Gerçeği anlatamadan ölmek ve tarihe bir vatan haini olarak geçmek.” Mim Mim Grubu’nda görevli Giritli bir Türk, Mümin’i Yunanlara ispiyonladı. Mümin, bu ihbar üzerine yakalanıp ölüme mahkûm edildi. Ancak cezası, araya giren dayısı Hacı Hasan Paşa sayesinde ömür boyu hapse çevrildi. Bir gemiyle Yunanistan’a götürülüp, bir dağın içine oyulmuş ve 300 basamakla inilen korkunç Palamadi zindanına kapatıldı. Orada 67 gün işkenceye maruz kalan Mümin, hiç konuşmadı. Büyük Taarruz’u takip eden günlerde, Uşak’ta yapılan muharebelerde, Yunanların Küçük Asya Orduları Komutanı General Trikopis, yanındaki generallerle birlikte esir alındı. İzmir’in ele geçirilmesine müteakip başlayan görüşmeler sırasında Yunanlar, General Trikopis’e karşılık Albay Cafer Tayyar’ı önerdi. Durum Mustafa Kemal Paşa’ya iletildi.
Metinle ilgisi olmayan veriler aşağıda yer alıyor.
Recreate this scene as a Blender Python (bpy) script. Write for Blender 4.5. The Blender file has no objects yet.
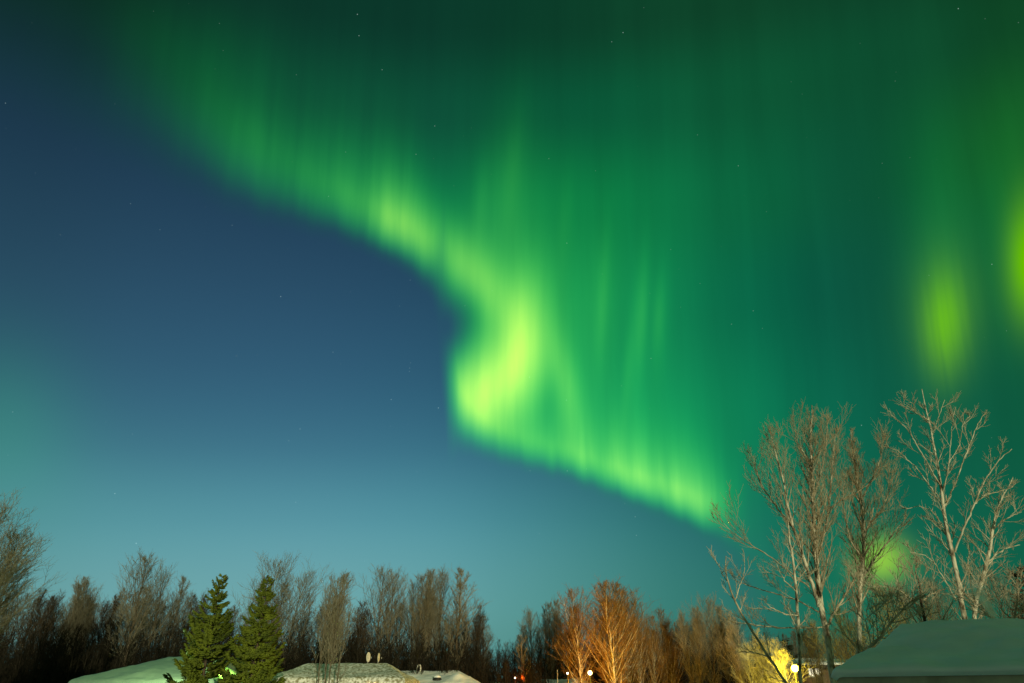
import bpy, math, random
import numpy as np
from mathutils import Vector

R = math.radians
C = bpy.context.scene.collection
scene = bpy.context.scene

# ------------------------------------------------------------------ camera
CAM = Vector((0.0, 0.0, 1.8))
TILT = R(27.7)
F = 683.0                       # 24 mm on a 36 mm sensor, in pixels of a 1024 wide frame
cam_d = bpy.data.cameras.new('camera')
cam_d.lens = 24.0
cam_d.sensor_width = 36.0
cam_d.clip_start = 0.1
cam_d.clip_end = 5000.0
cam = bpy.data.objects.new('camera', cam_d)
C.objects.link(cam)
cam.location = CAM
cam.rotation_euler = (R(90) + TILT, 0, 0)
scene.camera = cam
scene.view_settings.view_transform = 'Standard'
scene.view_settings.look = 'None'
scene.view_settings.exposure = 0.0
scene.view_settings.gamma = 1.0


def ray(px, py):
    x = (px - 512.0) / F
    u = (341.5 - py) / F
    return (x, math.cos(TILT) - u * math.sin(TILT), math.sin(TILT) + u * math.cos(TILT))


def at(px, py, Y):
    """the point of the place seen at a pixel of the photograph, Y metres ahead"""
    r = ray(px, py)
    k = Y / r[1]
    return Vector((CAM.x + r[0] * k, Y, CAM.z + r[2] * k))


MAGZ = R(15.0)                  # the rays of the aurora run towards the magnetic zenith, this far behind the zenith


def azel(px, py):
    x, y, z = ray(px, py)
    r = (x, y * math.cos(MAGZ) + z * math.sin(MAGZ), z * math.cos(MAGZ) - y * math.sin(MAGZ))
    return math.degrees(math.atan2(r[0], r[1])), math.degrees(math.atan2(r[2], math.hypot(r[0], r[1])))


def lin(c):
    return tuple((v / 255.0 / 12.92) if v <= 10.3 else ((v / 255.0 + 0.055) / 1.055) ** 2.4 for v in c)


# ------------------------------------------------------------------ moon (the one sun lamp)
SUN_EL, SUN_AZ = R(5.0), R(-15.0)        # low, behind the camera and to the right
sun_d = bpy.data.lights.new('moon', 'SUN')
sun_d.energy = 2.4
sun_d.angle = R(0.5)
sun_d.color = (1.0, 0.93, 0.58)
sun = bpy.data.objects.new('moon', sun_d)
C.objects.link(sun)
_d = Vector((math.sin(SUN_AZ), math.cos(SUN_AZ), -math.tan(SUN_EL)))
sun.rotation_euler = _d.to_track_quat('-Z', 'Y').to_euler()

# ------------------------------------------------------------------ the night sky with the aurora (by direction: azimuth and elevation about the magnetic zenith)
world = bpy.data.worlds.new('World')
scene.world = world
world.use_nodes = True
NT = world.node_tree
NT.nodes.clear()


class N:
    """a number socket in the world's node tree, with arithmetic"""
    def __init__(s, sock): s.s = sock
    def __add__(a, b): return mth('ADD', a, b)
    __radd__ = __add__
    def __mul__(a, b): return mth('MULTIPLY', a, b)
    __rmul__ = __mul__
    def __sub__(a, b): return mth('SUBTRACT', a, b)
    def __rsub__(a, b): return mth('SUBTRACT', b, a)
    def __truediv__(a, b): return mth('DIVIDE', a, b)


def put(sock, v):
    if isinstance(v, N): NT.links.new(v.s, sock)
    else: sock.default_value = v


def mth(op, a, b=None, c=None, clamp=False):
    n = NT.nodes.new('ShaderNodeMath'); n.operation = op; n.use_clamp = clamp
    put(n.inputs[0], a)
    if b is not None: put(n.inputs[1], b)
    if c is not None: put(n.inputs[2], c)
    return N(n.outputs[0])


def smooth(v, lo, hi):
    n = NT.nodes.new('ShaderNodeMapRange'); n.interpolation_type = 'SMOOTHSTEP'
    put(n.inputs[0], v); n.inputs[1].default_value = lo; n.inputs[2].default_value = hi
    return N(n.outputs[0])


AZ0, AZ1 = -52.0, 52.0


def fcurve(t, pts, lo, hi):
    """value over azimuth through (azimuth, value) points; lo..hi is the value range"""
    n = NT.nodes.new('ShaderNodeFloatCurve')
    put(n.inputs['Value'], t)
    cv = n.mapping.curves[0]
    q = [((a - AZ0) / (AZ1 - AZ0), (v - lo) / (hi - lo)) for a, v in pts]
    q.sort()
    if q[0][0] > 0: q = [(0.0, q[0][1])] + q
    if q[-1][0] < 1: q = q + [(1.0, q[-1][1])]
    cv.points[0].location = q[0]; cv.points[1].location = q[-1]
    for p in q[1:-1]: cv.points.new(*p)
    for p in cv.points: p.handle_type = 'AUTO_CLAMPED'
    n.mapping.update()
    return N(n.outputs[0]) * (hi - lo) + lo


def ramp(t, stops, interp='B_SPLINE'):
    n = NT.nodes.new('ShaderNodeValToRGB')
    put(n.inputs[0], t)
    cr = n.color_ramp; cr.interpolation = interp
    while len(cr.elements) < len(stops): cr.elements.new(0.5)
    for e, (p, c) in zip(cr.elements, sorted(stops)):
        e.position = p; e.color = (*c, 1)
    return n.outputs[0]


def mixc(f, a, b):
    n = NT.nodes.new('ShaderNodeMix'); n.data_type = 'RGBA'
    put(n.inputs[0], f); NT.links.new(a, n.inputs[6]); NT.links.new(b, n.inputs[7])
    return n.outputs[2]


def vscale(c, f):
    n = NT.nodes.new('ShaderNodeVectorMath'); n.operation = 'SCALE'
    if isinstance(c, tuple): n.inputs[0].default_value = c
    else: NT.links.new(c, n.inputs[0])
    put(n.inputs['Scale'], f)
    return n.outputs[0]


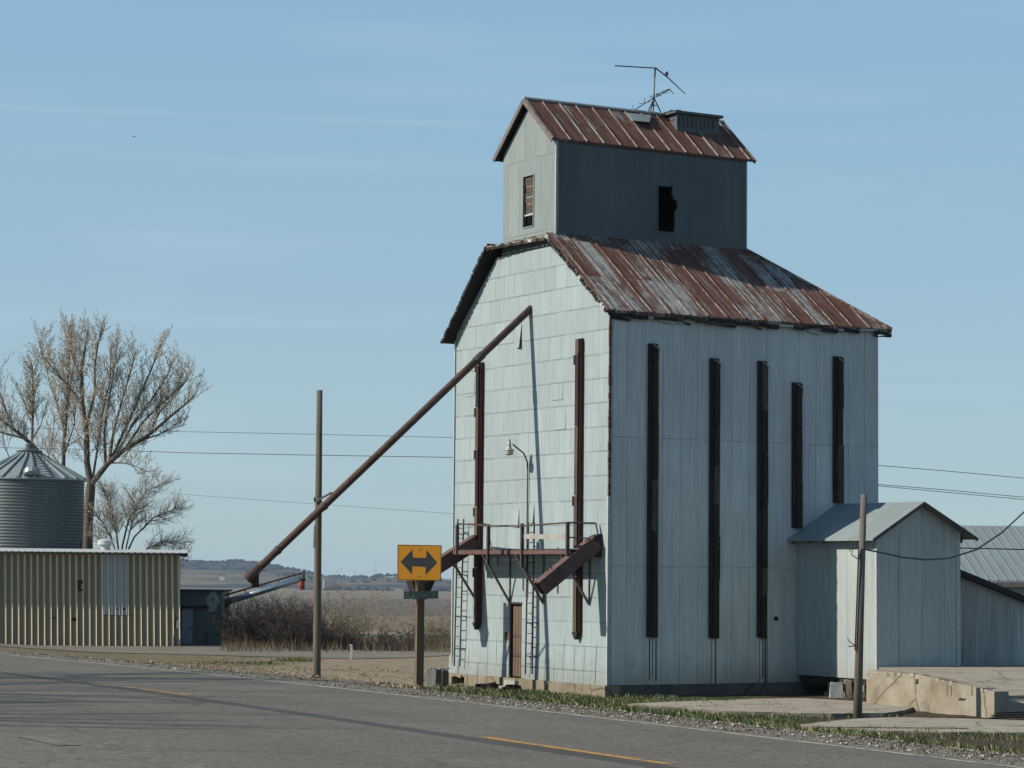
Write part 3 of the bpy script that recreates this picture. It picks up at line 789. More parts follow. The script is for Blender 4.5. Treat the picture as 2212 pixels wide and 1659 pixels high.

Mustafa Kemal Paşa, bu takasa karşı çıktı. O, Atina’da esir bulunan Jandarma Yüzbaşı Mümin’i istedi. Mustafa Kemal Paşa’nın bu önerisi, şaşkınlıkla karşılandı. Yüzbaşı Mümin’i İzmir’den tanıyanlar da şaşkınlık içindeydi. Mustafa Kemal Paşa’nın bir vatan hainine sahip çıkmasını anlayamıyorlardı. Mustafa Kemal Paşa dışında kimse Yüzbaşı Mümin’in ne yaptığını, asıl kimliğinin ne olduğunu bilmiyordu. Generaller Yunanistan’da büyük törenle karşılanırken, Jandarma Yüzbaşı Mümin, sessiz sedasız esaretten geldi ve Ankara’ya gitti.

Vatana döndükten sonra bile Mümin’in kimliği açıklanmadı ve devlet sırrı olarak kaldı. Tekrar Jandarma Komutanlığı’nda göreve başladı. Soyadı kanunu çıkınca “Aksoy” soyadını aldı. Kurtuluş Savaşı sonrasında albaylığa yükseldi. Van mıntıka komutanlığı yaptı. Muhsine adında bir nişanlısı vardı, ancak araya hep savaş, hep görev girdi, bir türlü evlenemedi. Hakkari’de görevliyken zatürre oldu. Zamanla hastalığı tüberküloza döndü. 24 Ocak 1948’de İzmir’de yaşama veda etti.